■ Provided data

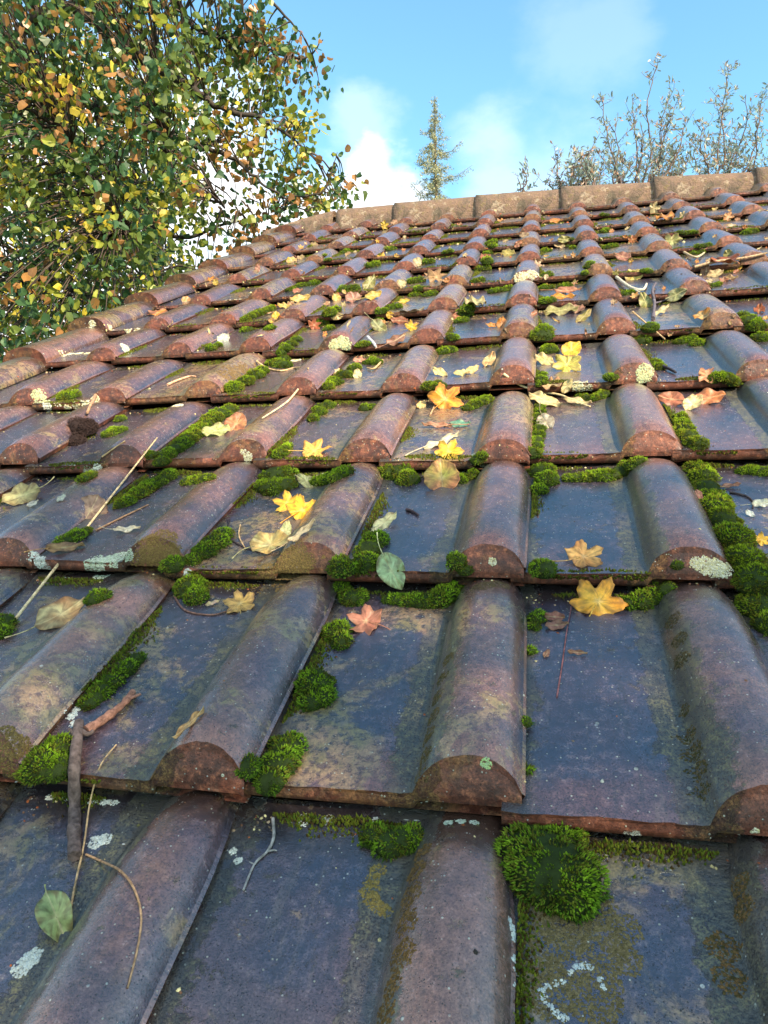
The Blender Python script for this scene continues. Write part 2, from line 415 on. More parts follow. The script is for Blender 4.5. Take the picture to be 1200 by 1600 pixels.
def verge_mesh_data(seed, far):
    """verge tile: broad roll along the gable side, x from -0.62 to 0 (right edge)"""
    rs = np.random.RandomState(seed)
    ny = 7 if far else 12; nx = 13 if far else 25
    th = np.linspace(0, math.pi, nx); Ln = GA + .1
    ys = np.linspace(0, Ln, ny)
    V = []; T = []; Fs = []; FM = []; SM = []
    for b, y in enumerate(ys):
        e = y / Ln; w = .31 * (1 - .06 * e); h = .20 * (1 - .10 * e)
        x = -.31 - w * np.cos(th); z = .13 - TILT * e + h * np.sin(th) ** .8
        z[0] -= .22
        yy = np.full(nx, y) + (.28 * h * np.sin(th) if b == 0 else 0)
        if b == 1: yy = np.maximum(yy, .28 * h * np.sin(th) + .03)
        V.append(np.stack([x, yy, z], 1)); T.append(np.stack([.5 + .5 * (x + .62), yy, z * .6], 1))
    for b in range(ny - 1):
        for a in range(nx - 1):
            i = b * nx + a; Fs.append((i, i + 1, i + nx + 1, i + nx)); FM.append(0); SM.append(True)
    n = nx * ny; f = V[0].copy(); g2 = f.copy(); g2[:, 1] = 0.0; g2[:, 2] = np.minimum(.06, f[:, 2]); g2[0, 2] = f[0, 2]
    V += [f, g2]; T += [T[0], np.stack([T[0][:, 0], g2[:, 1], g2[:, 2]], 1)]
    for a in range(nx - 1):
        i = n + a; Fs.append((i + nx, i + nx + 1, i + 1, i)); FM.append(1); SM.append(False)
    return np.concatenate(V), np.array(Fs), np.array(FM), np.array(SM), np.concatenate(T)

C0, C1, R0, R1 = -5, 8, -3, 11
bvV, bvF, bvO = [], [], []; bvn = 0
tiles = []
ROWJ = {r: rng.uniform(-.03, .03) for r in range(R0, R1 + 1)}
def project(P):
    d = Vector(P) - CAM; return 600 + F_PX * d.dot(cR) / d.dot(cF), 800 + F_PX * d.dot(cD) / d.dot(cF), d.dot(cF)
for r in range(R0, R1 + 1):
    for c in range(C0 - 1, C1 + 1):
        verge = c == C0 - 1
        far = r >= 6
        seed = 1000 + r * 50 + c
        if verge: V, Fs, FM, SM, T = verge_mesh_data(seed, far)
        else: V, Fs, FM, SM, T = tile_mesh_data(c, r, far, seed=seed)
        jx, jy, jz = rng.uniform(-.016, .016), rng.uniform(-.045, .045) - (.06 if rng.rand() < .08 else 0), rng.uniform(0, .024)
        ang = rng.uniform(-.013, .013)
        ca, sa = math.cos(ang), math.sin(ang)
        V = V.copy(); x = V[:, 0] * ca - V[:, 1] * sa; y = V[:, 0] * sa + V[:, 1] * ca
        V[:, 0] = x; V[:, 1] = y; V[:, 2] += rng.uniform(-.006, .006) * (V[:, 0] - .5)
        if r == 11:
            V[:, 1] = np.minimum(V[:, 1], 1.0)
        org = Vector(((c - 1 if not verge else c + .06) + jx, r * GA + jy, jz - .112)) * S
        if verge: org.x = (-5.94 + jx) * S
        tiles.append(dict(V=V * S, F=Fs, FM=FM, SM=SM, T=T, org=org, c=c, r=r, verge=verge, rnd=rng.rand(), rndb=rng.rand()))
# hand-matched tempers: browner rolls where the photograph has them
for tt in tiles:
    key = (tt['c'], tt['r'])
    if key in ((-1, 3), (-2, 2), (-2, 3), (-3, 3), (-3, 5), (0, 3), (-2, 5), (-1, 4), (1, 2), (-4, 5)): tt['rnd'] = .97
    if key in ((0, 1), (1, 1), (-2, 1), (-1, 1), (-1, 0), (1, 4), (1, 5), (2, 4), (2, 3), (-1, -1), (0, -1)): tt['rnd'] = .12 + .1 * rng.rand()
    if key in ((-1, 0), (0, 0), (-2, 0), (1, -1), (-1, 1)): tt['rndb'] = .62 + .12 * rng.rand()
    if key in ((0, 1), (1, 1), (1, 3), (1, 2), (2, 3)): tt['rndb'] = .2
    if key == (0, -1): tt['rnd'], tt['rndb'] = .74, .34
    if key == (-1, -1): tt['rnd'], tt['rndb'] = .42, .55
    if key == (1, -1): tt['rnd'], tt['rndb'] = .45, .9
    sx, sy, dp = project(RX @ (tt['org'] + Vector((.5 * S, .7 * S, 0))))
    w = 1.2 * S * F_PX / max(dp, .05)
    vis = dp > .1 and -w < sx < 1200 + w and -w < sy < 1600 + w
    tt['size'] = (w if vis else 0)
normal = sorted([tt for tt in tiles if not tt['verge']], key=lambda q: -q['size'])
single = set(id(q) for q in normal[:100])
rest = []
for tt in tiles:
    n = len(tt['V'])
    Wv = np.array(tt['V']) + np.array(tt['org'])
    tt['at'] = {'tc': tt['T'], 'rnd': np.full(n, tt['rnd']), 'rndb': np.full(n, tt['rndb'])}
    if tt['verge'] or id(tt) in single:
        me = make_mesh('roof_tile', tt['V'], tt['F'], [M_TILE, M_CLAY], tt['FM'], tt['SM'], tt['at'])
        tt['obj'] = link('verge_tile' if tt['verge'] else 'roof_tile', me, ROOF, tt['org'])
        if tt['verge']: tt['obj']['label'] = 'broad rounded edge tile along the left side of the roof'
    else:
        rest.append((Wv, tt)); tt['obj'] = None
    bvV.append(Wv); bvF.append(tt['F'] + bvn); bvO += [tt] * len(tt['F']); bvn += n
off = 0; V_, F_, FM_, SM_, A_ = [], [], [], [], {'tc': [], 'rnd': [], 'rndb': []}
for Wv, tt in rest:
    V_.append(Wv); F_.append(tt['F'] + off); off += len(Wv); FM_.append(tt['FM']); SM_.append(tt['SM'])
    for k in A_: A_[k].append(tt['at'][k])
o = link('roof_tiles', make_mesh('roof_tiles', np.concatenate(V_), np.concatenate(F_), [M_TILE, M_CLAY], np.concatenate(FM_), np.concatenate(SM_), {k: np.concatenate(a) for k, a in A_.items()}), ROOF)
o['kind'] = 'stuff'; o['label'] = 'the farthest small pantiles of the same roof'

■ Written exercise
Without the pictures, please reproduce each line of the listing above exactly, from the first one through the line bearing "np.array(FM), np.array(SM), np.concatenate(T)".

■ Output of the task
The Blender Python script for this scene continues. Write part 2, from line 415 on. More parts follow. The script is for Blender 4.5. Take the picture to be 1200 by 1600 pixels.
def verge_mesh_data(seed, far):
    """verge tile: broad roll along the gable side, x from -0.62 to 0 (right edge)"""
    rs = np.random.RandomState(seed)
    ny = 7 if far else 12; nx = 13 if far else 25
    th = np.linspace(0, math.pi, nx); Ln = GA + .1
    ys = np.linspace(0, Ln, ny)
    V = []; T = []; Fs = []; FM = []; SM = []
    for b, y in enumerate(ys):
        e = y / Ln; w = .31 * (1 - .06 * e); h = .20 * (1 - .10 * e)
        x = -.31 - w * np.cos(th); z = .13 - TILT * e + h * np.sin(th) ** .8
        z[0] -= .22
        yy = np.full(nx, y) + (.28 * h * np.sin(th) if b == 0 else 0)
        if b == 1: yy = np.maximum(yy, .28 * h * np.sin(th) + .03)
        V.append(np.stack([x, yy, z], 1)); T.append(np.stack([.5 + .5 * (x + .62), yy, z * .6], 1))
    for b in range(ny - 1):
        for a in range(nx - 1):
            i = b * nx + a; Fs.append((i, i + 1, i + nx + 1, i + nx)); FM.append(0); SM.append(True)
    n = nx * ny; f = V[0].copy(); g2 = f.copy(); g2[:, 1] = 0.0; g2[:, 2] = np.minimum(.06, f[:, 2]); g2[0, 2] = f[0, 2]
    V += [f, g2]; T += [T[0], np.stack([T[0][:, 0], g2[:, 1], g2[:, 2]], 1)]
    for a in range(nx - 1):
        i = n + a; Fs.append((i + nx, i + nx + 1, i + 1, i)); FM.append(1); SM.append(False)
    return np.concatenate(V), np.array(Fs), np.array(FM), np.array(SM), np.concatenate(T)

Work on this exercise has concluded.